Max framerate – set to unlimited or your monitor’s refresh rate. Don’t artificially limit yourself to 60 FPS if you can achieve higher. Higher framerates feel smoother even on 60Hz monitors due to reduced input lag.
Advanced Solutions for Persistent FPS Problems in Minecraft Bedrock
Allocate More RAM to Fix FPS Drops in Minecraft Bedrock
This section is tricky because Bedrock Edition doesn’t let you manually allocate RAM like Java Edition does. It’s a UWP app that manages memory automatically. What you CAN do is ensure Windows isn’t starving the game of memory.
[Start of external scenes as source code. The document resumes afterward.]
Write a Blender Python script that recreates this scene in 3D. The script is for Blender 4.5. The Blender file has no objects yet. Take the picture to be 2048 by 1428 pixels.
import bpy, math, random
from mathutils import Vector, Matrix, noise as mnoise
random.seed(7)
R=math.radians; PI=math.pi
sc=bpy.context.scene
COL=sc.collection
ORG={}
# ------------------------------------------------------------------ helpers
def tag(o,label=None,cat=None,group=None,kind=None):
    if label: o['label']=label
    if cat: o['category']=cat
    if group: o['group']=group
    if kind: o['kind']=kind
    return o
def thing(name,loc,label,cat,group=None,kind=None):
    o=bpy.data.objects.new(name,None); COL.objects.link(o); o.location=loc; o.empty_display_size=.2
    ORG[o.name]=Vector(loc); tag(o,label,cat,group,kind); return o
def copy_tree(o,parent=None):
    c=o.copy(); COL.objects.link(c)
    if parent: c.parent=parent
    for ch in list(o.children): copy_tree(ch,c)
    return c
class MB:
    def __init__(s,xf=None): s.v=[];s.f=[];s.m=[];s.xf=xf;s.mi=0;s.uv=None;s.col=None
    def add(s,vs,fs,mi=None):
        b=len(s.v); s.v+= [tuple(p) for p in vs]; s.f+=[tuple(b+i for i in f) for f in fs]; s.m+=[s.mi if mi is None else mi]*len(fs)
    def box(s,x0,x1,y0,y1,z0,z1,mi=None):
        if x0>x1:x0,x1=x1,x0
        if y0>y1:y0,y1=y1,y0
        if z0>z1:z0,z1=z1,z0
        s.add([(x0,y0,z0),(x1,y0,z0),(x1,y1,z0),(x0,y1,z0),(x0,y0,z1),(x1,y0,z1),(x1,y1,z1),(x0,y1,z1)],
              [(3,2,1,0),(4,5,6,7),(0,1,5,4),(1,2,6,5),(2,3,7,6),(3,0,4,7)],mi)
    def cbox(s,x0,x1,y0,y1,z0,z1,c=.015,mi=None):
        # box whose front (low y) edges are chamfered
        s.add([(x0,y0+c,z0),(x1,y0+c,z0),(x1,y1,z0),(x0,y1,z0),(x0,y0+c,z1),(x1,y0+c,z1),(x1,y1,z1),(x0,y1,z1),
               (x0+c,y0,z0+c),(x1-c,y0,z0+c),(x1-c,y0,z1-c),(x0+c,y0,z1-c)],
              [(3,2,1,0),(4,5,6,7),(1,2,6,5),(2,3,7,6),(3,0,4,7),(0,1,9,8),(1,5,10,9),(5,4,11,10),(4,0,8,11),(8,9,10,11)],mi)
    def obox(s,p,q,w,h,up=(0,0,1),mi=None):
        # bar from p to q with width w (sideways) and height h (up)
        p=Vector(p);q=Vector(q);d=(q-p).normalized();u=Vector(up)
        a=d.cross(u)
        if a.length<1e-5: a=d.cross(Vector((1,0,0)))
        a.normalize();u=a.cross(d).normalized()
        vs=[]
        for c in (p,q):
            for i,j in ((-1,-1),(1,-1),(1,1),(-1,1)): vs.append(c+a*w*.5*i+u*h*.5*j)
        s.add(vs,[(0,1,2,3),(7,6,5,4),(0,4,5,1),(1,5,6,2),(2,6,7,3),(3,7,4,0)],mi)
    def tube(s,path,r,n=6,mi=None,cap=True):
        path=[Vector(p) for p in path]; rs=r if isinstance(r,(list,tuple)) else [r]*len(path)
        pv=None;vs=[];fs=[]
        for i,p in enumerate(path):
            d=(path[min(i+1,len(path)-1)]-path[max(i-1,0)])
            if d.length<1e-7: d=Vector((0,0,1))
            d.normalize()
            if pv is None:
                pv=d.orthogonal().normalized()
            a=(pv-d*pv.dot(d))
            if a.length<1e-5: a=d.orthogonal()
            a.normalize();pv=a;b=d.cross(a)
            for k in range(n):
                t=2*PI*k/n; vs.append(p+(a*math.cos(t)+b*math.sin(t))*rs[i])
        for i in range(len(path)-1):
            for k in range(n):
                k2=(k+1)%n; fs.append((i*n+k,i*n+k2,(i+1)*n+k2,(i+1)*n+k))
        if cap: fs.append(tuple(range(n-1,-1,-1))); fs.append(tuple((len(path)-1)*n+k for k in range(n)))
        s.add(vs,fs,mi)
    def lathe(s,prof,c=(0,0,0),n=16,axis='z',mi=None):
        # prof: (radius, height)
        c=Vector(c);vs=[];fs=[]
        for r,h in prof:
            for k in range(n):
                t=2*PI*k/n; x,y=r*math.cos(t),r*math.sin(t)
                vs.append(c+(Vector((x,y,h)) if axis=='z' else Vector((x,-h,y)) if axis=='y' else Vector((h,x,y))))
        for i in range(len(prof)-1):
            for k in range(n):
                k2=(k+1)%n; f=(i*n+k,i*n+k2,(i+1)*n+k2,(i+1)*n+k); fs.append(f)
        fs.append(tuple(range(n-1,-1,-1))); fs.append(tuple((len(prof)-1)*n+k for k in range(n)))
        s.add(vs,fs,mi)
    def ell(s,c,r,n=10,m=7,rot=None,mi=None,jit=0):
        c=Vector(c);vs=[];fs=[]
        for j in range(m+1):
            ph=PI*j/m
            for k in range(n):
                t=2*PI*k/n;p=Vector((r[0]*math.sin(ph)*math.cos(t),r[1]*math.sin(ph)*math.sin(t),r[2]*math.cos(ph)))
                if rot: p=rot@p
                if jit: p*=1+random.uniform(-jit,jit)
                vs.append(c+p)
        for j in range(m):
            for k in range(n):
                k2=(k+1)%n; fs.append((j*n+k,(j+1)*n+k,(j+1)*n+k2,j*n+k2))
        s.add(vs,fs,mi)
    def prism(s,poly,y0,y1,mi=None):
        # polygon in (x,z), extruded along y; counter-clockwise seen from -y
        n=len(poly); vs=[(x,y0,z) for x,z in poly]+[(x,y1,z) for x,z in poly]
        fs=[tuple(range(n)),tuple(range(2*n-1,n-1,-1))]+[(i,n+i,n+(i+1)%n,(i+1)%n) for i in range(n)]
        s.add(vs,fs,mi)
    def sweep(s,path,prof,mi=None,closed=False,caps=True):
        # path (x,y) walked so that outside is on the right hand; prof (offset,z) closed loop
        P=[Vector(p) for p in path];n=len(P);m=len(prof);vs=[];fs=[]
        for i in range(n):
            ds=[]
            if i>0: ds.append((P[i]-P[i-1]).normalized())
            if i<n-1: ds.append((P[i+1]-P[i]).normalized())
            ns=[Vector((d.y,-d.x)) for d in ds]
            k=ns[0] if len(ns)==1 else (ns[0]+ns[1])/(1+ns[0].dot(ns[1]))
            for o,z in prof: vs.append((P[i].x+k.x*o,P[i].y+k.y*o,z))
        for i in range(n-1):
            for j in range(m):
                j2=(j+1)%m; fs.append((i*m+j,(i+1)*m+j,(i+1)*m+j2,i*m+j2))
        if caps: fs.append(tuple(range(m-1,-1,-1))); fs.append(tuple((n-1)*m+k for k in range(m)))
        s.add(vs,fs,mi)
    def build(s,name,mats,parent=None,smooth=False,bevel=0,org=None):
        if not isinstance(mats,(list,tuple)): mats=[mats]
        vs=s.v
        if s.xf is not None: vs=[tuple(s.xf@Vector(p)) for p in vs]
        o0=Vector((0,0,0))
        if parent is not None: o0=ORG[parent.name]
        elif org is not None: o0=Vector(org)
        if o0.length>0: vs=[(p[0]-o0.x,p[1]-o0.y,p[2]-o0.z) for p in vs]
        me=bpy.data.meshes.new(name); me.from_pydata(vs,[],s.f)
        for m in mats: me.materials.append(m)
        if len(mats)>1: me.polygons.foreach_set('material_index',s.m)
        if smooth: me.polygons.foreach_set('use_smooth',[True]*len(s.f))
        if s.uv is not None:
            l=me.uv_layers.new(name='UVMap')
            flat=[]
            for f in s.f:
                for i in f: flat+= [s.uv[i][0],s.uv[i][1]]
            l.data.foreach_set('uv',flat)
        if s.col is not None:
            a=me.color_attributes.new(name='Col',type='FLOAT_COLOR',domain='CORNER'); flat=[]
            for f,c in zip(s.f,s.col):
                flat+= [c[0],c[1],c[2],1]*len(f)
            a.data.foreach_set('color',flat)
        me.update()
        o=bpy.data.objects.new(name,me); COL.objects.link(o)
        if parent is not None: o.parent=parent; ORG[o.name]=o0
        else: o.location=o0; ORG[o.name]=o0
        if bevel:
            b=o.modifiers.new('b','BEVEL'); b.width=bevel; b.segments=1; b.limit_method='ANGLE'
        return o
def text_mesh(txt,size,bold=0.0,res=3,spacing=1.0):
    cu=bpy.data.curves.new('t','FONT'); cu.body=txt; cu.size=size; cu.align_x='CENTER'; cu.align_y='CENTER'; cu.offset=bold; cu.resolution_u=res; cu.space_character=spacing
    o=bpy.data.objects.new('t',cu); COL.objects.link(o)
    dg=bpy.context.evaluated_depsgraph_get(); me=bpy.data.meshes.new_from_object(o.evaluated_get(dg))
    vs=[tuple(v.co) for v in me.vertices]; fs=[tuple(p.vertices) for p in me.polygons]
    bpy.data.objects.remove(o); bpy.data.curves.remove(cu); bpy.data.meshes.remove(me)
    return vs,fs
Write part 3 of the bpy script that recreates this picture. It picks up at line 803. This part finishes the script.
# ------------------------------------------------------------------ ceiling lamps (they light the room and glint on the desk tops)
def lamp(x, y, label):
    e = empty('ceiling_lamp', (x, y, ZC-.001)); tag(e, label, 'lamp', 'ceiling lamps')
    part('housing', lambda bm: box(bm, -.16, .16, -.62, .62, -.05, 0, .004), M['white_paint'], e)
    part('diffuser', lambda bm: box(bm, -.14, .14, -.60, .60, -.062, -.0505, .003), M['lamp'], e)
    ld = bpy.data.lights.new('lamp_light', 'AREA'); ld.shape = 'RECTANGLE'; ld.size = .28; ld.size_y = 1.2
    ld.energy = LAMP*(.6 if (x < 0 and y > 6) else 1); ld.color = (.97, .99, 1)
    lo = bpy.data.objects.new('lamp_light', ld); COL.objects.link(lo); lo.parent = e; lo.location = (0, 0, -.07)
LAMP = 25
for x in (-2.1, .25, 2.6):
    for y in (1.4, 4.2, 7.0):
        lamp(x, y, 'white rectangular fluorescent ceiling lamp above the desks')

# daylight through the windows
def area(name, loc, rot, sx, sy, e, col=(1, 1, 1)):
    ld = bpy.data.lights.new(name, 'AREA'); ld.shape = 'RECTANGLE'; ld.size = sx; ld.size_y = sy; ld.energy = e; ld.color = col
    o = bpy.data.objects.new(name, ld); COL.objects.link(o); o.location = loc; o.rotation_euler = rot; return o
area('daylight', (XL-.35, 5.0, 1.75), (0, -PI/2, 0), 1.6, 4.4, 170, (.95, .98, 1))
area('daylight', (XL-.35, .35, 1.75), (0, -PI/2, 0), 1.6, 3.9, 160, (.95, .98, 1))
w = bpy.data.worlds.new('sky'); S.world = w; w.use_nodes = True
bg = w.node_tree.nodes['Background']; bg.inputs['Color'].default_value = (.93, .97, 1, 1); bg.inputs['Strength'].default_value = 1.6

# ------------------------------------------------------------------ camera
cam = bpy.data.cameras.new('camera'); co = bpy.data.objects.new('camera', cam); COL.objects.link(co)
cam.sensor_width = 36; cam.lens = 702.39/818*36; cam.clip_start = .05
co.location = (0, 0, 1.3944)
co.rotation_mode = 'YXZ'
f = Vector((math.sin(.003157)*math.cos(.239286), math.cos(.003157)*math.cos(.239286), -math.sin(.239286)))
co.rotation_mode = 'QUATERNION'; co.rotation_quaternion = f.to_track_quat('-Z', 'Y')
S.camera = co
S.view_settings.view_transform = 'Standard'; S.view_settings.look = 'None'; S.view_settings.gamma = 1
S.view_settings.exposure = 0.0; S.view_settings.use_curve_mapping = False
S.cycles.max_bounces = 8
Close memory-intensive applications so more RAM is available to Minecraft. Already covered in the background apps section but worth repeating.
If you’re running 8GB RAM or less, you’ll hit limits quickly. Modern Windows alone uses 3-4GB, leaving maybe 4-5GB for everything else. Minecraft wants 2-3GB minimum, more if you’re using addons or large worlds. Do the math – not much room.
Upgrade RAM if possible. Going from 8GB to 16GB made a massive difference on my laptop. Minecraft had breathing room, Windows could cache more, multitasking became viable. Single best hardware upgrade for general performance.
Perform System Maintenance
PC maintenance prevents gradual performance degradation that causes FPS issues over time. Disk cleanup removes junk files that accumulate. Search “Disk Cleanup,” run it, check everything except system files, clean. Free space improves performance, especially on nearly full drives. I do this monthly and usually clear 5-10GB of garbage.
Defragmentation for HDDs (NOT SSDs). Fragmented files load slower causing stuttering. Search “Defragment and Optimize Drives,” select your HDD, click Optimize. Do this monthly if you have HDDs. Never defragment SSDs – it’s unnecessary and reduces their lifespan.
Check temperatures regularly. Download HWMonitor or similar, monitor temps during gameplay. CPU over 85°C or GPU over 80°C indicates thermal throttling risk. Clean dust from vents, improve airflow, consider better cooling solutions.
Final Thoughts
Look, Minecraft Bedrock on PC should run smoothly – the whole point of Bedrock is better optimization compared to Java. But between Windows doing its own thing, driver issues, and resource management problems, FPS drops happen more often than they should.
I’ve been through all of this. Spent hours troubleshooting stuttering that made the game nearly unplayable, tried fixes that didn’t work, eventually found what actually helped. The frustrating part is there’s rarely one single cause – usually it’s multiple small issues combining to tank your performance.